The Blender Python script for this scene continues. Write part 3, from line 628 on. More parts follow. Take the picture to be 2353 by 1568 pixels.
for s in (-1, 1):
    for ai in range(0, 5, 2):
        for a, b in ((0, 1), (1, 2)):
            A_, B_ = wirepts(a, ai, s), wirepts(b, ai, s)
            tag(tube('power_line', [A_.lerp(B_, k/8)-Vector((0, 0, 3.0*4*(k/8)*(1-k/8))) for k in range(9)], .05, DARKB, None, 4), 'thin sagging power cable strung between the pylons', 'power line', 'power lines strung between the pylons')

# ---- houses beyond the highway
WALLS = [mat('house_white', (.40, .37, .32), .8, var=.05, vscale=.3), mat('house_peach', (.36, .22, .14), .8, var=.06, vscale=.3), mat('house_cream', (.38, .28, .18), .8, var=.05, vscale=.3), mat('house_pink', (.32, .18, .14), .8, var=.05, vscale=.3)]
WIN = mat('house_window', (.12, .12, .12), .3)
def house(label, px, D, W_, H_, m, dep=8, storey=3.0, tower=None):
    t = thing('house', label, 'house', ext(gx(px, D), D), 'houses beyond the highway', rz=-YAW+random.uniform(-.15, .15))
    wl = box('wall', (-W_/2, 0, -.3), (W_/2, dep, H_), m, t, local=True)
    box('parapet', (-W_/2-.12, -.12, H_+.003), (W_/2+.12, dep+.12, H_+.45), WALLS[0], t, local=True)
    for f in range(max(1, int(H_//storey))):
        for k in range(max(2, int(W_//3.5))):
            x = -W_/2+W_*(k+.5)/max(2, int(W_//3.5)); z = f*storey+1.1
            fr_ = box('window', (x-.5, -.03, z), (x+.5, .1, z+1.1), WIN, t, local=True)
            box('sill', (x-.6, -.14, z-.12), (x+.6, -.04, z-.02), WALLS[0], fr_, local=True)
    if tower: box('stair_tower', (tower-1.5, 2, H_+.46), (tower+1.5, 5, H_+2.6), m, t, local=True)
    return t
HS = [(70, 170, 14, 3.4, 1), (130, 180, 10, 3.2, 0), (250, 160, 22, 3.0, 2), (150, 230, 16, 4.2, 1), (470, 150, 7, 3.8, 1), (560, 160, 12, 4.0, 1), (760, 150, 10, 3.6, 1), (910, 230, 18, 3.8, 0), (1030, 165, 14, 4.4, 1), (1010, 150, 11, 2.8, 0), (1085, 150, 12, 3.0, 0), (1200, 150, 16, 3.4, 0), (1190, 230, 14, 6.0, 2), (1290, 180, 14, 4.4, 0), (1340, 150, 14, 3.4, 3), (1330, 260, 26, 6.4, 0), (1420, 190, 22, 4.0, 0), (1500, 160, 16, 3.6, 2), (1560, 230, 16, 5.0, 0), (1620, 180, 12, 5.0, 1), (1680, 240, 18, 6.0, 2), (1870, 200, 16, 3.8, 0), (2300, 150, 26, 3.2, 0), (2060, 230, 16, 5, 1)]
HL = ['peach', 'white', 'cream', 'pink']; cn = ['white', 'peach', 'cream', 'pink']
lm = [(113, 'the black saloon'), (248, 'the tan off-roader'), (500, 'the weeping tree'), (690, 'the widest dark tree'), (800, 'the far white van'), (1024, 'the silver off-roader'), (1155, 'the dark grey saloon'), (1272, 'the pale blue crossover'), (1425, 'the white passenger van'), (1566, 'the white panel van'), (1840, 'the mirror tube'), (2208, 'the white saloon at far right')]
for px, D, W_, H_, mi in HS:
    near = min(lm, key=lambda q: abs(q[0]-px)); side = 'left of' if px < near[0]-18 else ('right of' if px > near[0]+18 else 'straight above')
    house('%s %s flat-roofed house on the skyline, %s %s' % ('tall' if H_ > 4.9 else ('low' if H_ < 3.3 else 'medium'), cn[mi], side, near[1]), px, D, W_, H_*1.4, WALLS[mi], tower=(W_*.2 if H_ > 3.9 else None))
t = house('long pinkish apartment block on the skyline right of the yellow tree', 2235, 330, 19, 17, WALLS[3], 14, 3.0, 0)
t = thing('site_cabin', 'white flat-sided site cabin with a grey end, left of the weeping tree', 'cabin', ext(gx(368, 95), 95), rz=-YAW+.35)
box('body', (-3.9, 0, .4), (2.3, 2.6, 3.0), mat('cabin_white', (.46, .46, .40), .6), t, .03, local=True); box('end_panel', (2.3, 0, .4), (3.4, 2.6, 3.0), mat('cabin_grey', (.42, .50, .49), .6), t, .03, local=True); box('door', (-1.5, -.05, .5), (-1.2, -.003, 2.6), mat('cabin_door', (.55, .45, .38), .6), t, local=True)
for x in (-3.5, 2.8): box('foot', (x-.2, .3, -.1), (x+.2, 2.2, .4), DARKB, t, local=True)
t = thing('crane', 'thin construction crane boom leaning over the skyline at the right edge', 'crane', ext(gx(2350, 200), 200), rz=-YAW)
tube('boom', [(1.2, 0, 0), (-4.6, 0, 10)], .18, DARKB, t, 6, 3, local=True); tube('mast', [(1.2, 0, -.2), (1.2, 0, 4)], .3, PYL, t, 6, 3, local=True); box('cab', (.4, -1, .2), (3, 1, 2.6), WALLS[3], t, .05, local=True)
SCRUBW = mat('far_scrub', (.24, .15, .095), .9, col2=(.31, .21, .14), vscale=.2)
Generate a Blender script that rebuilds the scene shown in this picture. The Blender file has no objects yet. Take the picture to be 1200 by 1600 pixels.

______

= Exercise description =
Retype all of the material, keeping each line exact.

= Correct result =
The Blender Python script for this scene continues. Write part 3, from line 628 on. More parts follow. Take the picture to be 2353 by 1568 pixels.
for s in (-1, 1):
    for ai in range(0, 5, 2):
        for a, b in ((0, 1), (1, 2)):
            A_, B_ = wirepts(a, ai, s), wirepts(b, ai, s)
            tag(tube('power_line', [A_.lerp(B_, k/8)-Vector((0, 0, 3.0*4*(k/8)*(1-k/8))) for k in range(9)], .05, DARKB, None, 4), 'thin sagging power cable strung between the pylons', 'power line', 'power lines strung between the pylons')

# ---- houses beyond the highway
WALLS = [mat('house_white', (.40, .37, .32), .8, var=.05, vscale=.3), mat('house_peach', (.36, .22, .14), .8, var=.06, vscale=.3), mat('house_cream', (.38, .28, .18), .8, var=.05, vscale=.3), mat('house_pink', (.32, .18, .14), .8, var=.05, vscale=.3)]
WIN = mat('house_window', (.12, .12, .12), .3)
def house(label, px, D, W_, H_, m, dep=8, storey=3.0, tower=None):
    t = thing('house', label, 'house', ext(gx(px, D), D), 'houses beyond the highway', rz=-YAW+random.uniform(-.15, .15))
    wl = box('wall', (-W_/2, 0, -.3), (W_/2, dep, H_), m, t, local=True)
    box('parapet', (-W_/2-.12, -.12, H_+.003), (W_/2+.12, dep+.12, H_+.45), WALLS[0], t, local=True)
    for f in range(max(1, int(H_//storey))):
        for k in range(max(2, int(W_//3.5))):
            x = -W_/2+W_*(k+.5)/max(2, int(W_//3.5)); z = f*storey+1.1
            fr_ = box('window', (x-.5, -.03, z), (x+.5, .1, z+1.1), WIN, t, local=True)
            box('sill', (x-.6, -.14, z-.12), (x+.6, -.04, z-.02), WALLS[0], fr_, local=True)
    if tower: box('stair_tower', (tower-1.5, 2, H_+.46), (tower+1.5, 5, H_+2.6), m, t, local=True)
    return t
HS = [(70, 170, 14, 3.4, 1), (130, 180, 10, 3.2, 0), (250, 160, 22, 3.0, 2), (150, 230, 16, 4.2, 1), (470, 150, 7, 3.8, 1), (560, 160, 12, 4.0, 1), (760, 150, 10, 3.6, 1), (910, 230, 18, 3.8, 0), (1030, 165, 14, 4.4, 1), (1010, 150, 11, 2.8, 0), (1085, 150, 12, 3.0, 0), (1200, 150, 16, 3.4, 0), (1190, 230, 14, 6.0, 2), (1290, 180, 14, 4.4, 0), (1340, 150, 14, 3.4, 3), (1330, 260, 26, 6.4, 0), (1420, 190, 22, 4.0, 0), (1500, 160, 16, 3.6, 2), (1560, 230, 16, 5.0, 0), (1620, 180, 12, 5.0, 1), (1680, 240, 18, 6.0, 2), (1870, 200, 16, 3.8, 0), (2300, 150, 26, 3.2, 0), (2060, 230, 16, 5, 1)]
HL = ['peach', 'white', 'cream', 'pink']; cn = ['white', 'peach', 'cream', 'pink']
lm = [(113, 'the black saloon'), (248, 'the tan off-roader'), (500, 'the weeping tree'), (690, 'the widest dark tree'), (800, 'the far white van'), (1024, 'the silver off-roader'), (1155, 'the dark grey saloon'), (1272, 'the pale blue crossover'), (1425, 'the white passenger van'), (1566, 'the white panel van'), (1840, 'the mirror tube'), (2208, 'the white saloon at far right')]
for px, D, W_, H_, mi in HS:
    near = min(lm, key=lambda q: abs(q[0]-px)); side = 'left of' if px < near[0]-18 else ('right of' if px > near[0]+18 else 'straight above')
    house('%s %s flat-roofed house on the skyline, %s %s' % ('tall' if H_ > 4.9 else ('low' if H_ < 3.3 else 'medium'), cn[mi], side, near[1]), px, D, W_, H_*1.4, WALLS[mi], tower=(W_*.2 if H_ > 3.9 else None))
t = house('long pinkish apartment block on the skyline right of the yellow tree', 2235, 330, 19, 17, WALLS[3], 14, 3.0, 0)
t = thing('site_cabin', 'white flat-sided site cabin with a grey end, left of the weeping tree', 'cabin', ext(gx(368, 95), 95), rz=-YAW+.35)
box('body', (-3.9, 0, .4), (2.3, 2.6, 3.0), mat('cabin_white', (.46, .46, .40), .6), t, .03, local=True); box('end_panel', (2.3, 0, .4), (3.4, 2.6, 3.0), mat('cabin_grey', (.42, .50, .49), .6), t, .03, local=True); box('door', (-1.5, -.05, .5), (-1.2, -.003, 2.6), mat('cabin_door', (.55, .45, .38), .6), t, local=True)
for x in (-3.5, 2.8): box('foot', (x-.2, .3, -.1), (x+.2, 2.2, .4), DARKB, t, local=True)
t = thing('crane', 'thin construction crane boom leaning over the skyline at the right edge', 'crane', ext(gx(2350, 200), 200), rz=-YAW)
tube('boom', [(1.2, 0, 0), (-4.6, 0, 10)], .18, DARKB, t, 6, 3, local=True); tube('mast', [(1.2, 0, -.2), (1.2, 0, 4)], .3, PYL, t, 6, 3, local=True); box('cab', (.4, -1, .2), (3, 1, 2.6), WALLS[3], t, .05, local=True)
SCRUBW = mat('far_scrub', (.24, .15, .095), .9, col2=(.31, .21, .14), vscale=.2)
Generate a Blender script that rebuilds the scene shown in this picture. The Blender file has no objects yet. Take the picture to be 1200 by 1600 pixels.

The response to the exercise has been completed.